My husband was transferred from LA to San Francisco 2 years ago. The kids like SF but I hate it. The kids are growing up, and my husband is a good dad but I feel like his work in maintaining the household is just cooking meals occasionally.

He just adds a lot to the workload. In addition, now he also does not want our daughter to pursue acting professionally. I felt my kids would be proud to see me pursue my dreams, and it might encourage my daughter to pursue being an actress too.

My husband and I went to one failed counseling session that didn't address the resentment. I ended up subletting a 2 bedroom apartment on the funds from my credit card and filed for divorce.

My husband refused to let me take the two younger kids with me, but my older daughter insisted on going with me to LA and my husband tearfully relented. I thought I was doing the right thing but my two younger kids came to visit and are very distant. They refuse to live with me full time.

I have now been going to auditions and networking and even though it's been only a few months I feel like I've been set free. But people are asking me to reconsider this divorce.

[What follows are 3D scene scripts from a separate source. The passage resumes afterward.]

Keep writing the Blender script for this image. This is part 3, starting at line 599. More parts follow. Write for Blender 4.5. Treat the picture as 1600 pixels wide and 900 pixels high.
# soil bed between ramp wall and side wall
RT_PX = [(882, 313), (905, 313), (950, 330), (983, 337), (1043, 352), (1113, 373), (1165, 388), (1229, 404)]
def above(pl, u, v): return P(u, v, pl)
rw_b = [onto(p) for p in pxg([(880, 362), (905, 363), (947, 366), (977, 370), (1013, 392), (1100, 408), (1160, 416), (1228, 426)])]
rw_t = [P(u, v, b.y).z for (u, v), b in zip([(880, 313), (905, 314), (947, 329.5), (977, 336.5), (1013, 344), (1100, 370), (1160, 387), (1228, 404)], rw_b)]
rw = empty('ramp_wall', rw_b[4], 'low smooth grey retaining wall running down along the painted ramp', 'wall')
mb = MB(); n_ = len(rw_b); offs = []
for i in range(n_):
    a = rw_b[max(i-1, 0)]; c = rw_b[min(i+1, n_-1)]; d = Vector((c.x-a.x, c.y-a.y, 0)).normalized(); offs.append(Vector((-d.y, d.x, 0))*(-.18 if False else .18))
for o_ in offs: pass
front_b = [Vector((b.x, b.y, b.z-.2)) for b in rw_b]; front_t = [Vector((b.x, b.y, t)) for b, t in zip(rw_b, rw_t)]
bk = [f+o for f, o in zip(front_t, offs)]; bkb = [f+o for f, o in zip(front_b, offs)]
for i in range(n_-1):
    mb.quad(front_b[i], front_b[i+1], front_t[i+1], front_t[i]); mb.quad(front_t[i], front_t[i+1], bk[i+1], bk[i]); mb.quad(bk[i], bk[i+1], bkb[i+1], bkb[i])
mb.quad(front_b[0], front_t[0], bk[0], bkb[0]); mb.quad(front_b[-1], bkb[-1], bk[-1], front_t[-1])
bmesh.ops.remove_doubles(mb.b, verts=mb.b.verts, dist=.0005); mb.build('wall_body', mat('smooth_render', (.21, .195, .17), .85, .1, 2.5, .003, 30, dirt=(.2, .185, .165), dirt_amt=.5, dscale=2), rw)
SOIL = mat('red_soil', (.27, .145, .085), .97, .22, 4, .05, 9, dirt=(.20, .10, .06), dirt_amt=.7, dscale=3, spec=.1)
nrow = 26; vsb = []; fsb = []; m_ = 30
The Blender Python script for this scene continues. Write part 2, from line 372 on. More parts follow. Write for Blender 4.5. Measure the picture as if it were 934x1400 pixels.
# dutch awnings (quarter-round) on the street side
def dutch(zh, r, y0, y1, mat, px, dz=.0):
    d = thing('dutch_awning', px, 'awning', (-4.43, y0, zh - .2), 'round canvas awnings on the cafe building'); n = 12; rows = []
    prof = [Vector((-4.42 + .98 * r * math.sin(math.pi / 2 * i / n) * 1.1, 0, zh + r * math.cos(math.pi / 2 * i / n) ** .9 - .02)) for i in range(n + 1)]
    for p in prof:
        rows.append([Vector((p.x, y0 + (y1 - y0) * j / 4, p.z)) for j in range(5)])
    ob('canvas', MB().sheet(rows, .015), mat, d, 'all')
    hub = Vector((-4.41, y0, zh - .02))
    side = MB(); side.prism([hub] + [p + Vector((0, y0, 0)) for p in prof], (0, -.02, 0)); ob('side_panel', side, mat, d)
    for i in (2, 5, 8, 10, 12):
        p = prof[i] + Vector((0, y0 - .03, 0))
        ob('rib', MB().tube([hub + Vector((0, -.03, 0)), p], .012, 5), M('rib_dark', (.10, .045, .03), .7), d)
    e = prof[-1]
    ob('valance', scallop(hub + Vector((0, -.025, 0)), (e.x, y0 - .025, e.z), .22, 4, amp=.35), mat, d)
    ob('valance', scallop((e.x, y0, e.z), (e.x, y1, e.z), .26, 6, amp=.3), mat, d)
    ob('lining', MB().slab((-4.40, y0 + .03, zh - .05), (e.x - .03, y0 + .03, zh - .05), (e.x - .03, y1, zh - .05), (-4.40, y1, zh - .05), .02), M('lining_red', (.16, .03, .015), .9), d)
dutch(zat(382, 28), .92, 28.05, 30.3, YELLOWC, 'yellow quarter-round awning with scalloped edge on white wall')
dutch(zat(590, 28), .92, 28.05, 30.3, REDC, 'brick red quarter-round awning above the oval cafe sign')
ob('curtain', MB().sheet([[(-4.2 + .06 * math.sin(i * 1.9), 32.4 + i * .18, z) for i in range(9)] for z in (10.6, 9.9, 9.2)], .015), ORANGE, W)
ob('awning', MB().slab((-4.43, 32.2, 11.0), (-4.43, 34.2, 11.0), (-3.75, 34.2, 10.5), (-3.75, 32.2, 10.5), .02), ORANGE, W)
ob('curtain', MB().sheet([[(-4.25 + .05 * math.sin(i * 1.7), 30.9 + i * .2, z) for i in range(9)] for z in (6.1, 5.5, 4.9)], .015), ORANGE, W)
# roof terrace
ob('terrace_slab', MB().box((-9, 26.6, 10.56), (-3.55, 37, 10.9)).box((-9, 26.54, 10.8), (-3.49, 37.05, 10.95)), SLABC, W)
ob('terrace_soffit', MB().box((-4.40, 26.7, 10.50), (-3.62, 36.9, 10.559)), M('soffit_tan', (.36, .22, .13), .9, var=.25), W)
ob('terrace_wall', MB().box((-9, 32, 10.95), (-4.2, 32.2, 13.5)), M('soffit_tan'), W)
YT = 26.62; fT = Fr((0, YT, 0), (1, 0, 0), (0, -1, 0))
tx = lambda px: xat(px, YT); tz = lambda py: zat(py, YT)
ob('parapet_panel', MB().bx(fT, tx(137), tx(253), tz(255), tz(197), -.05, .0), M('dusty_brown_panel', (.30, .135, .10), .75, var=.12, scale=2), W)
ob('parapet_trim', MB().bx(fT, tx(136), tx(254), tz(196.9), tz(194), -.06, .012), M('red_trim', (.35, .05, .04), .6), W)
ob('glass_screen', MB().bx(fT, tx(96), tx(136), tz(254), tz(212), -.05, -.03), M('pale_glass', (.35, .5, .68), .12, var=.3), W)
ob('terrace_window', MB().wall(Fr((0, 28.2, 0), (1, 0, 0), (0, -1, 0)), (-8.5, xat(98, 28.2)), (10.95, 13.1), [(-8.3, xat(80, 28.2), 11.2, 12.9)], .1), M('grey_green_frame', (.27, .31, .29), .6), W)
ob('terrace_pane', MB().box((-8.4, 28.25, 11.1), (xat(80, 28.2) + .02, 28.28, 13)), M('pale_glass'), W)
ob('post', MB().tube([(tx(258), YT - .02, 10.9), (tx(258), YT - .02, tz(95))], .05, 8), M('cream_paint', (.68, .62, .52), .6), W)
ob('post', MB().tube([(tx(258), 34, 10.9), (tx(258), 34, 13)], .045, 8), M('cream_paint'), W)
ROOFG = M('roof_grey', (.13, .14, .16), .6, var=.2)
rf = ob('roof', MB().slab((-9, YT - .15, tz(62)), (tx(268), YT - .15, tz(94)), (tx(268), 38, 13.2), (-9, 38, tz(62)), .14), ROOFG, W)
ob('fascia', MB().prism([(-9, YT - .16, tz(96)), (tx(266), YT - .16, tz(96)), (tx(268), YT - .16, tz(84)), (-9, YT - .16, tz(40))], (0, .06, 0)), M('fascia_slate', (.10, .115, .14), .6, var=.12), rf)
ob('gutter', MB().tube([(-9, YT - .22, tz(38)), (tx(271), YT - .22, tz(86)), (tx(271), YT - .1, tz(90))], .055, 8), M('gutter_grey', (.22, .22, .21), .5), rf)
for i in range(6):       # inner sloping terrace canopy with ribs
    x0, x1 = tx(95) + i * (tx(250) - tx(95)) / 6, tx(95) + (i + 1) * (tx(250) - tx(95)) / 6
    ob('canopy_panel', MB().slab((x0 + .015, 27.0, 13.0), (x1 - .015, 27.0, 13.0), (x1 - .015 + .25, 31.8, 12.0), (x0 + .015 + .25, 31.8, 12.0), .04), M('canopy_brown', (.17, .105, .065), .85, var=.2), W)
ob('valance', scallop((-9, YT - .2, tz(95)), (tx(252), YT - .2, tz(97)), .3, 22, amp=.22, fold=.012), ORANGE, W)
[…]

I want to move forward with it, but I am upset my kids are upset and that I feel like there is this pressure on me to book a job or it will all be for nothing. But even if I don't book jobs, I am doing what I love to do and I get to support my daughter to act in the way I was never supported. AITA?

Here were the top rated comments from readers:

85120Dad

YTA. Sometimes life doesn't quite flow the way you expected and you sound super selfish. You're throwing away a relationship with your husband, which will also affect your kids, because you want to be an actress?

You really needed to go to marriage counseling consistently and do so more than once. 19 years in a relationship deserves more than one hour of counseling.

The_AmyrlinSeat

I would love to hear his side of this story.

djcack

'My wife is going through a mid-life crisis and is abandoning our kids'

UJMRider1961

'I thought I was doing the right thing but my two younger kids came to visit and are very distant. They refuse to live with me full time.'

Serious quesion: Did you think you could just blow up your family and not have anyone feel bad about it? Like the old internet commercial said, 'That's not how this works. That's not how any of this works.'

You're certainly entitled to do whatever you think you need to do. But you're not entitled to demand that everyone else in the family be OK with the chaos you have created with your choices.

By your own admission you've turned your back on your family to pursue your dreams. You expect them to not react negatively to that?

YTA. For all I know your husband may be, too. Buy there's no doubt you are in this situation. You get to make choices in life. You do NOT get to be free of the consequences of those choices.

cb1977007

You left your family because one person (maybe) thinks you look like Margot Robbie. And probably exaggerated.

Jesus Christ. These poor kids.

swislock

Lmfao lady you are unhinged.

So, readers seem to think this mom is being selfish. Do you agree?